Dari total ULN Indonesia sebesar US$ 303,7 miliar, sebanyak US$ 169,2 miliar adalah utang swasta dan US$ 134,5 miliar dari pemerintah. Menurut Arief Hartawan tingginya ULN swasta dibanding pemerintah karena peran swasta semakin banyak. Itulah sebabnya, Bank Indonesia mewajibkan pelaporan utang bagi para perusahaan swasta. "Mereka harus lapor dulu agar anatomi utangnya diketahui," pungkasnya.
Berdasarkan peta pelaporan periode triwulan I 2015, seperti dipaparkan Pelaksana Tugas Harian Direktur Pengelolaan dan Kepatuhan Laporan (DPKL) Bank Indonesia, Dewi Normawati, kepatuhan pelapor mencapai 78 persen.

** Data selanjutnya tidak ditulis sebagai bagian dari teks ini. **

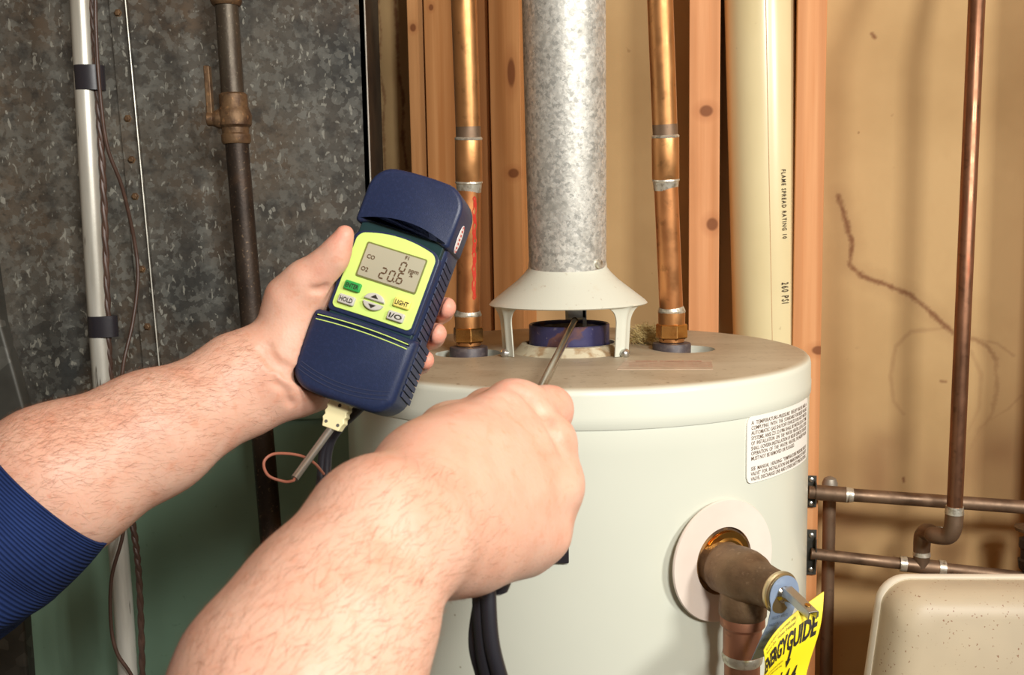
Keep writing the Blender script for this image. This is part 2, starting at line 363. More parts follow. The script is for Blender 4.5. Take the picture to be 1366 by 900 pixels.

Selebihnya yang belum melaksanakan pelaporan, akan diberi kesempatan untuk melapor, serta diberikan coaching atau pembelajaran cara melapor. Bila masih juga belum mematuhi, maka sanksi akan menunggu, yakni berupa sanksi administrasi dan sanksi kebijakan. "Pada gelombang selanjutnya, dari data yang kami dapat, kepatuhan pelapor meningkat," ungkap Dewi Normawati.